Man in an Orange Shirt se distingue encore une fois pour sa répartie puisque les sentiments de Flora sont loin d’être secondaires et nous font réaliser à quel point la situation est difficile pour tous les protagonistes. Même que dans cet épisode, on en vient à espérer que Michael quittera sa femme et son enfant pour vivre son grand amour.
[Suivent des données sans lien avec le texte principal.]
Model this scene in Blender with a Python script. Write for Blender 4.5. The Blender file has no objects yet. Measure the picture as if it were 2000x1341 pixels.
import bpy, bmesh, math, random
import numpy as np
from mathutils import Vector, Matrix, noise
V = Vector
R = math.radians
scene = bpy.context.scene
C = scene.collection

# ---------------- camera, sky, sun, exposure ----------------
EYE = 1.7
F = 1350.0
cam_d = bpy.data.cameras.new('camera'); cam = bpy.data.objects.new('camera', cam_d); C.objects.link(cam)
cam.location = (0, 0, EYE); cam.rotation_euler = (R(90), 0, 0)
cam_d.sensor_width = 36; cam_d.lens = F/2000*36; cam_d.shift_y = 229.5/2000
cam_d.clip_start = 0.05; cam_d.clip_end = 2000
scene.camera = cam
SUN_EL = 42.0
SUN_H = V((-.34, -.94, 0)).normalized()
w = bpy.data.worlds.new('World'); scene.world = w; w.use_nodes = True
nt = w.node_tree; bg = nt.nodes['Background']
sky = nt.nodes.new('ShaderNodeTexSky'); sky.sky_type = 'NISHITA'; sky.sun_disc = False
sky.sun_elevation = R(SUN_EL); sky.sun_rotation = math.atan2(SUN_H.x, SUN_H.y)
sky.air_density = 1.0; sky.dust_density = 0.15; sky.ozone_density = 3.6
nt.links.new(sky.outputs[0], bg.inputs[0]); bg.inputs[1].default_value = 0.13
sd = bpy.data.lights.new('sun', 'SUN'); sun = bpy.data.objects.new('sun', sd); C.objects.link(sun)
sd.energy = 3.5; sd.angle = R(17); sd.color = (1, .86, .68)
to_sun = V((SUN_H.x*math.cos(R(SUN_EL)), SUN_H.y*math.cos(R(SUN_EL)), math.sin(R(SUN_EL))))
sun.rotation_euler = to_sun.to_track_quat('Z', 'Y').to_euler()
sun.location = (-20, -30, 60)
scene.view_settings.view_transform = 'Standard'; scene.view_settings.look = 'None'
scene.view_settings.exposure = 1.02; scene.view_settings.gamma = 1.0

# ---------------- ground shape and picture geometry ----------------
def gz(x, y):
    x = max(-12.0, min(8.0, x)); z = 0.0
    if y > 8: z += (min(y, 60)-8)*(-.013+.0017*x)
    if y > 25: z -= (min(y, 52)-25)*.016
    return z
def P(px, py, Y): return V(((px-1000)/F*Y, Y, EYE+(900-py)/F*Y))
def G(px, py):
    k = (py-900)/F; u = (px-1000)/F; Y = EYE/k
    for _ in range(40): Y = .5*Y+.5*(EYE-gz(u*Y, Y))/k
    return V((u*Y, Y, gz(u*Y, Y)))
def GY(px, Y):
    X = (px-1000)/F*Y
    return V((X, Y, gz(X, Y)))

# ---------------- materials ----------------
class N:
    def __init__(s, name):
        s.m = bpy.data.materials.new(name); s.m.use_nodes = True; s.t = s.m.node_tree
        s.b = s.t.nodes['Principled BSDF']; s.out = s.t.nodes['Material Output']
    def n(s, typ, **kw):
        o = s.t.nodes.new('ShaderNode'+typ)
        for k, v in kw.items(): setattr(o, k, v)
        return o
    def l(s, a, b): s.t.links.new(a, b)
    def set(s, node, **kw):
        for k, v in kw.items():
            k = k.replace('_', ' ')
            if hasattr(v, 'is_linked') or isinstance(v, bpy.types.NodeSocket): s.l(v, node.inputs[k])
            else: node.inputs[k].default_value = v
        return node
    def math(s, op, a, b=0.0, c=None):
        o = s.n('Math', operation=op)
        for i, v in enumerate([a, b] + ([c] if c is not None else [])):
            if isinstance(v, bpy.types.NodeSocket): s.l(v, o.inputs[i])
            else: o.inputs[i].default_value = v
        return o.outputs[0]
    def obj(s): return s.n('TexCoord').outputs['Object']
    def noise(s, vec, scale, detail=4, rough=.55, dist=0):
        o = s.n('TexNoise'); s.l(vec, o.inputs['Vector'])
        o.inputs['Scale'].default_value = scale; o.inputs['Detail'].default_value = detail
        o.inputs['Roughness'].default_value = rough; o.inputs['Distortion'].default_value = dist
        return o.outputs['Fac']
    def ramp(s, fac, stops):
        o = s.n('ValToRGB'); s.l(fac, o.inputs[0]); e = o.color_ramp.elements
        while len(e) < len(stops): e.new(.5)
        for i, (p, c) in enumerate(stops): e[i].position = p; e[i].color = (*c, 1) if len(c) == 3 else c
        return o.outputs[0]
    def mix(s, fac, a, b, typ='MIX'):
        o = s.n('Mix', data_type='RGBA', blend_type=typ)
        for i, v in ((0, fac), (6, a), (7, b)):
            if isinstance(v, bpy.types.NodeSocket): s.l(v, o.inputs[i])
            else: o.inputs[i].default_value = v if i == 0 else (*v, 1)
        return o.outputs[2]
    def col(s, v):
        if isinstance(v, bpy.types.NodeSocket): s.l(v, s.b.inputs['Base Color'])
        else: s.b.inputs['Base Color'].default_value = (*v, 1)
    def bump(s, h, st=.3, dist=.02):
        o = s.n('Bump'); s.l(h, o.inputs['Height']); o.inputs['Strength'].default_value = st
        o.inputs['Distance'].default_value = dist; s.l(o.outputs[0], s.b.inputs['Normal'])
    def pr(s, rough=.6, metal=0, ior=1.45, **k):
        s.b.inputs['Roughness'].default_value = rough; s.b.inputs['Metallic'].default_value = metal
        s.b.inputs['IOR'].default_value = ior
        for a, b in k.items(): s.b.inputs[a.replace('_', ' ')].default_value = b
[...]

À ce sujet, les commentaires du scénariste Gale : « People who know my novels will be unsurprised to hear that that stories give equal focus to wives and mothers and are very much about tensions between family bonds, the need to be good and the urge to seize happiness. »

L’importance de la BBC

Autant dans la première partie de la série, le rappel historique de ces années noires pour les gais a son importance, autant la réflexion sur le présent dans le second opus est essentielle. C’est qu’on y réalise à quel point la question de l’homosexualité a beau avoir évolué en plus de soixante ans, mais cela ne veut pas dire que le « combat » est terminé. En effet, les nombreuses études ne cessent de confirmer les plus hauts taux de suicide, dépression ou dépendances dans la communauté gaie. En ce sens, l’initiative de la BBC avec sa brève saison « Gay Britannia » vaut la peine d’être mentionnée. Célébrant les 50 ans du « Sexual Offence Act » (1967) qui dépénalisa en partie l’homosexualité, c’est toute une panoplie de films, documentaires, témoignages, entrevues, archives et shows d’humour qui ont été créés pour l’occasion. Et toutes les plateformes de la BBC, soit, le Web, le petit écran et la radio ont été mis à contribution. Seul bémol : à la télévision tous ces projets ont été relégués à l’antenne de BBC Two. Pour vraiment marquer le coup, il aurait été pertinent que BBC One, la chaîne la plus regardée du royaume soit également mise à contribution. Reste qu’une fiction d’aussi haute qualité comme Man in an Orange Shirt a tout de même tiré son épingle du jeu : 1,16 million de téléspectateurs ont regardé le premier épisode le jour de sa diffusion.